The Leftovers
Dispatches from the Guilty Remnant
This post is from a current federal employee who goes by the name Annie Blackburn.
She is the fourth guest contributor to “Notes on the Putsch.” Like all guest posts, this essay has not been edited.
It happened quickly. There were signs, of course. We knew a wave was coming. But when it came, it swept people away with a ferocity no reasonable person could have anticipated. Not really. People who had put in decades of work in service of the greater good were shown the door with nothing more than a wave goodbye (if that). Others with nascent federal careers were urged to leave. “Here’s my hat? What’s your hurry?” Those of us who stayed – for better or worse, the jury’s still out on that – had little time to get our affairs in order or say goodbye.
So much has been said about the two offers made to most federal workers in nearly every federal agency. I refuse to say its name because it’s so dumb. They wanted us to sign our own death warrants. Act now! For a limited time only! Cuts were promised, threats were laid out, then people were booted to the curb.
The abrupt exit of my colleagues and the continued dismantling of the federal government has been without thought or kindness. Oh!? You spent your whole career here? Fuck off! It feels like we are in a deranged game of Whac-A-Mole, and we are the moles.
The halls at the office are empty now. It feels like people are on vacation. Calendars remain frozen in April 2025, hanging on walls in emptied out offices, much like calendars were stuck in March 2020 for so long. Meetings are sparsely populated. Absences go unmentioned but not unnoticed. Whether those who are left behind feel guilt, anger, embarrassment, or sadness over the hasty exodus of so many is unclear.
At work people are just gone. It’s as if they disappeared into thin air, their absence feeling like something out of HBO’s “The Leftovers” (and the book of the same name). In the world of “The Leftovers,” 2% of the planet’s population disappears one day without explanation. They weren’t snapped away by Thanos. They were just gone.

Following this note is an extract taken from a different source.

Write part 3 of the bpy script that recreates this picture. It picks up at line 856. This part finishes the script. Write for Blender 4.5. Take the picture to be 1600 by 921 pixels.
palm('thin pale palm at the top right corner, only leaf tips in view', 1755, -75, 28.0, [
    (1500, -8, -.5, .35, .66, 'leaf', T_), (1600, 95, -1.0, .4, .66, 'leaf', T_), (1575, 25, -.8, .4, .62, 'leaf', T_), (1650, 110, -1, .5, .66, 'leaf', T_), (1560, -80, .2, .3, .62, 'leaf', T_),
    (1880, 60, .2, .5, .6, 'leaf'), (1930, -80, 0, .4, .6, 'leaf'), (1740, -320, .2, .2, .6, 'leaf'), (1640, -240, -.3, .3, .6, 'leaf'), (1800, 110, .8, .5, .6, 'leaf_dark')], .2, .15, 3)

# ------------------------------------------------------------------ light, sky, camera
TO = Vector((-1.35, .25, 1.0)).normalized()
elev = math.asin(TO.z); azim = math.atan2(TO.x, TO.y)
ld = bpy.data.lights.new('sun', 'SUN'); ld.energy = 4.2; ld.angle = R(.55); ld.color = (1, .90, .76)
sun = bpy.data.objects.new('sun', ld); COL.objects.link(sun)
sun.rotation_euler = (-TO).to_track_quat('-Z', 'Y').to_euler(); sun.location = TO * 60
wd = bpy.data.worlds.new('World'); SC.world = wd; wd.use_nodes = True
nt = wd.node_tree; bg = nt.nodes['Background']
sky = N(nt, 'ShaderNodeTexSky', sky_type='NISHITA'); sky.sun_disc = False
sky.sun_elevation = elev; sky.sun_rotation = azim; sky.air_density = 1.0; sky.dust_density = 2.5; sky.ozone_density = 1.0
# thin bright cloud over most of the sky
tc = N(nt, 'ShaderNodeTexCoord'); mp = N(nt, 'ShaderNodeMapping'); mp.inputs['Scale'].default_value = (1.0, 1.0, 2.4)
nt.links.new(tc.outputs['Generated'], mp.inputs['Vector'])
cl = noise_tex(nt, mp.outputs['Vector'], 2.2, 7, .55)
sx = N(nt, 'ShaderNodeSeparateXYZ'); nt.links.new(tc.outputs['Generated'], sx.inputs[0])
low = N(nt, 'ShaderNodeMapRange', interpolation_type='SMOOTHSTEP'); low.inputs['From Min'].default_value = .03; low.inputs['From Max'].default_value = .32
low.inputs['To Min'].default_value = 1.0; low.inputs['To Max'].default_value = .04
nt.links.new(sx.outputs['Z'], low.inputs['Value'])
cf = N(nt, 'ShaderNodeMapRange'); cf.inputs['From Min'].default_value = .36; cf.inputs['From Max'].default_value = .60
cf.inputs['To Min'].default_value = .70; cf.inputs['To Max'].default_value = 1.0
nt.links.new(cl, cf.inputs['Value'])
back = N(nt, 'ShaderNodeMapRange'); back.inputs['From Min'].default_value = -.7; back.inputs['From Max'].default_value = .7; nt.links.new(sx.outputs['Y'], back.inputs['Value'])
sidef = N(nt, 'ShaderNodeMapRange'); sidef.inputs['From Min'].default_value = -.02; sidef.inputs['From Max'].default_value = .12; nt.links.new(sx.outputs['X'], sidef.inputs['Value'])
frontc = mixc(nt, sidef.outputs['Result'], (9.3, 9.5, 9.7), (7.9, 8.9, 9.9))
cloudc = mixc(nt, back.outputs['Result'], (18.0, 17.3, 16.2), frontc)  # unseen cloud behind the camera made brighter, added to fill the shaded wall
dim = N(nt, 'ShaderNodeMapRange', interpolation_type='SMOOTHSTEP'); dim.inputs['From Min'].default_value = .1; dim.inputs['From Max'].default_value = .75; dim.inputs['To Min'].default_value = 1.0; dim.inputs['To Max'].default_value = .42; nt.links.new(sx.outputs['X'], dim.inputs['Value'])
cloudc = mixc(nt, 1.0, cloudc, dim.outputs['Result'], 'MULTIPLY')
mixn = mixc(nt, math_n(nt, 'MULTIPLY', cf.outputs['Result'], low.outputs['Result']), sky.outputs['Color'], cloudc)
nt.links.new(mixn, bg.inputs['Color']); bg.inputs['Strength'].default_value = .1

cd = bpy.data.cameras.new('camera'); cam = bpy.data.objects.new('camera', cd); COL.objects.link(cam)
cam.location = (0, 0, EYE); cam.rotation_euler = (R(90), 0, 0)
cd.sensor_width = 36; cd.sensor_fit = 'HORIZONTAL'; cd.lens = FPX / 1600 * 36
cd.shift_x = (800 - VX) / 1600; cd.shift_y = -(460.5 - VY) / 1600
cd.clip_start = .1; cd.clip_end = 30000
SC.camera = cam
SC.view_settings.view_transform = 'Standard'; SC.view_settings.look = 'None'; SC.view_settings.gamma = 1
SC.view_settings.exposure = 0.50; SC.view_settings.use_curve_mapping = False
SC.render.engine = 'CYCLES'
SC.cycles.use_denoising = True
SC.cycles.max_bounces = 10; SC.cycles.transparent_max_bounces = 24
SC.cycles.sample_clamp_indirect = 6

Those left behind, the leftovers, must deal with their unimaginable trauma while looking for meaning in lives that don’t make sense anymore. Some survivors can’t move on and pretend everything is the same as it ever was. One group, the Guilty Remnant, make it their mission to be living reminders of what was lost. That’s what it feels like to be a federal worker right now. Living reminders to our dishonorable and corrupt overlords that dismembering a body doesn’t cut out the heart.

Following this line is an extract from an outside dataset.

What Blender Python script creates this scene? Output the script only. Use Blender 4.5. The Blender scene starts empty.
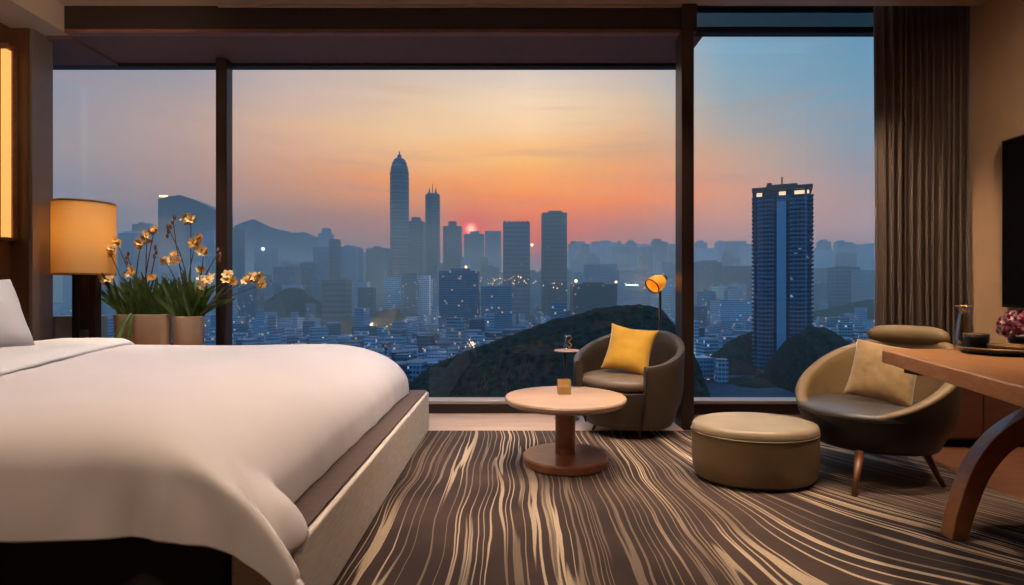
import bpy, bmesh, math, random
from mathutils import Vector, Matrix, noise as mnoise
random.seed(7)
S = bpy.context.scene
C = S.collection
PI = math.pi
F = 550.0; CX, CY = 512.0, 292.5; EYE = 1.0

def at(x, y, Y):
    """where the ray of a picture point stands at depth Y"""
    return Vector(((x - CX) * Y / F, Y, EYE - (y - CY) * Y / F))
def sm(a, b, x):
    t = max(0.0, min(1.0, (x - a) / (b - a))); return t * t * (3 - 2 * t)
def lerp(a, b, t): return a + (b - a) * t
def srgb(r, g, b):
    f = lambda c: c / 12.92 if c <= .04045 else ((c + .055) / 1.055) ** 2.4
    return (f(r / 255), f(g / 255), f(b / 255), 1.0)

# ------------------------------------------------------------------ materials
class NT:
    def __init__(s, tree): s.t = tree; s.n = tree.nodes; s.l = tree.links
    def new(s, typ, **kw):
        n = s.n.new(typ)
        for k, v in kw.items(): setattr(n, k, v)
        return n
    def link(s, a, b): s.l.new(a, b)
    def put(s, sock, v):
        if hasattr(v, 'node'): s.l.new(v, sock)
        elif v is not None: sock.default_value = v
    def m(s, op, a, b=None, c=None, clamp=False):
        n = s.new('ShaderNodeMath', operation=op, use_clamp=clamp)
        s.put(n.inputs[0], a)
        if b is not None: s.put(n.inputs[1], b)
        if c is not None: s.put(n.inputs[2], c)
        return n.outputs[0]
    def rng(s, v, a, b, c=0.0, d=1.0, kind='SMOOTHSTEP'):
        n = s.new('ShaderNodeMapRange', interpolation_type=kind)
        for i, q in enumerate((v, a, b, c, d)): s.put(n.inputs[i], q)
        return n.outputs[0]
    def mix(s, f, a, b, blend='MIX'):
        n = s.new('ShaderNodeMix', data_type='RGBA', blend_type=blend)
        s.put(n.inputs[0], f); s.put(n.inputs[6], a); s.put(n.inputs[7], b)
        return n.outputs[2]
    def noise(s, vec, scale, detail=3.0, rough=.5, dist=0.0):
        n = s.new('ShaderNodeTexNoise')
        if vec is not None: s.link(vec, n.inputs['Vector'])
        n.inputs['Scale'].default_value = scale; n.inputs['Detail'].default_value = detail
        n.inputs['Roughness'].default_value = rough; n.inputs['Distortion'].default_value = dist
        return n.outputs[0]
    def xyz(s, x, y, z):
        n = s.new('ShaderNodeCombineXYZ')
        for i, q in enumerate((x, y, z)): s.put(n.inputs[i], q)
        return n.outputs[0]
    def sep(s, v):
        n = s.new('ShaderNodeSeparateXYZ'); s.link(v, n.inputs[0]); return n.outputs
    def ramp(s, f, stops):
        n = s.new('ShaderNodeValToRGB'); e = n.color_ramp.elements
        while len(e) < len(stops): e.new(.5)
        for q, (p, c) in zip(e, stops): q.position = p; q.color = c
        s.put(n.inputs[0], f); return n.outputs[0]

def new_mat(name):
    m = bpy.data.materials.new(name); m.use_nodes = True
    t = NT(m.node_tree); b = t.n['Principled BSDF']
    return m, t, b
def coords(t, stretch=None):
    o = t.new('ShaderNodeTexCoord').outputs['Object']
    if stretch:
        mp = t.new('ShaderNodeMapping'); t.link(o, mp.inputs[0]); mp.inputs['Scale'].default_value = stretch
        return mp.outputs[0]
    return o
def mat(name, col, rough=.5, metal=0.0, var=.12, scale=8.0, bump=0.0, bscale=200.0, stretch=None, spec=.5, sheen=0.0, coat=0.0):
    m, t, b = new_mat(name)
    v = coords(t, stretch)
    n = t.noise(v, scale, 4.0)
    dark = tuple(c * (1 - var) for c in col[:3]) + (1,); lite = tuple(min(1, c * (1 + var)) for c in col[:3]) + (1,)
    t.put(b.inputs['Base Color'], t.ramp(n, [(.3, dark), (.7, lite)]))
    b.inputs['Roughness'].default_value = rough; b.inputs['Metallic'].default_value = metal
    b.inputs['Specular IOR Level'].default_value = spec
    if sheen: b.inputs['Sheen Weight'].default_value = sheen; b.inputs['Sheen Roughness'].default_value = .5
    if coat: b.inputs['Coat Weight'].default_value = coat; b.inputs['Coat Roughness'].default_value = .15
    if bump:
        bn = t.new('ShaderNodeBump'); bn.inputs['Strength'].default_value = bump; bn.inputs['Distance'].default_value = .002
        t.put(bn.inputs['Height'], t.noise(v, bscale, 2.0)); t.link(bn.outputs[0], b.inputs['Normal'])
    return m
def wood(name, c1, c2, stretch=(14, 1.2, 14), rough=.4, coat=.15):
    m, t, b = new_mat(name)
    v = coords(t, stretch)
    n = t.noise(v, 2.2, 6.0, .6, .6)
    f = t.noise(v, 14.0, 3.0)
    k = t.m('ADD', t.m('MULTIPLY', n, .75), t.m('MULTIPLY', f, .25))
    t.put(b.inputs['Base Color'], t.ramp(k, [(.32, c1), (.68, c2)]))
    b.inputs['Roughness'].default_value = rough; b.inputs['Coat Weight'].default_value = coat
    bn = t.new('ShaderNodeBump'); bn.inputs['Strength'].default_value = .15; bn.inputs['Distance'].default_value = .002
    t.put(bn.inputs['Height'], k); t.link(bn.outputs[0], b.inputs['Normal'])
    return m
def emis(name, col, strength, var=0.0):
    m, t, b = new_mat(name)
    b.inputs['Base Color'].default_value = col
    n = t.noise(coords(t), 3.0)
    t.put(b.inputs['Emission Color'], t.ramp(n, [(.3, tuple(c * (1 - var) for c in col[:3]) + (1,)), (.7, col)]))
    b.inputs['Emission Strength'].default_value = strength
    return m
def glass(name, col=(1, 1, 1, 1), rough=.02, ior=1.45):
    m, t, b = new_mat(name)
    n = t.noise(coords(t), 6.0)
    t.put(b.inputs['Base Color'], t.ramp(n, [(.2, tuple(c * .96 for c in col[:3]) + (1,)), (.8, col)]))
    b.inputs['Transmission Weight'].default_value = 1.0; b.inputs['Roughness'].default_value = rough; b.inputs['IOR'].default_value = ior
    return m
def pane_mat(name, tint, refl=.035):
    m = bpy.data.materials.new(name); m.use_nodes = True; t = NT(m.node_tree); t.n.clear()
    out = t.new('ShaderNodeOutputMaterial'); mx = t.new('ShaderNodeMixShader')
    tr = t.new('ShaderNodeBsdfTransparent'); gl = t.new('ShaderNodeBsdfGlossy')
    tr.inputs[0].default_value = tint; gl.inputs['Roughness'].default_value = .02
    gl.inputs[0].default_value = (.9, .95, 1, 1)
    t.put(mx.inputs[0], t.rng(t.noise(coords(t), .4), .3, .7, refl * .8, refl))
    t.link(tr.outputs[0], mx.inputs[1]); t.link(gl.outputs[0], mx.inputs[2]); t.link(mx.outputs[0], out.inputs[0])
    return m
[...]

I’m aware that making this comparison is the height of melodrama. I’m not mad at my coworkers who left. There were no easy choices. My colleagues who chose to pull the cord on their parachutes at a much safer altitude have the unenviable task of trying to find a job in a market full of other federal workers also looking for jobs.
Those of us who remain in the federal workforce have to wade through the carnage of a poorly planned smash and grab, all the while carrying on with daily tasks. Drums keep a pounding rhythm to the brain, after all. We have mortgages to pay, kids to raise, hobbies to fund. Rome is burning but we still have jobs to do. Ob-La-Di, Ob-La-Da. We are faced with daily indignities, watching people push agendas and ideals that aren’t for anyone’s greater good.
Our staying probably won’t change anything, but we hope it can stem the tide of insanity. Every day we run from the Eye of Sauron and dodge search lights like Andy Dufresne escaping from Shawshank. But we aren’t martyrs. We will eventually get too tired to keep going. I’m so tired. Everyone is. I see it on the faces of colleagues and strangers I pass in the barren hallways. Our fates are still at the mercy of a madman.
But for now, for as long as we can, us leftovers, will do our best to hold the world on our shoulders, take solace in the company of the trusted few who share the burden, and hope there’s something to put back together at the end of all this.
— by Annie Blackburn


Annie, thanks for your contributions. Thought of working in a place so dearth of happiness, camaraderie, or the spirit of public service you all dedicated your careers to is so disheartening. Liked your metaphor ... may the "eye of Sauron" and his corruption soon be blinded by the good works of people who care for America more than their personal greed, power, or hate.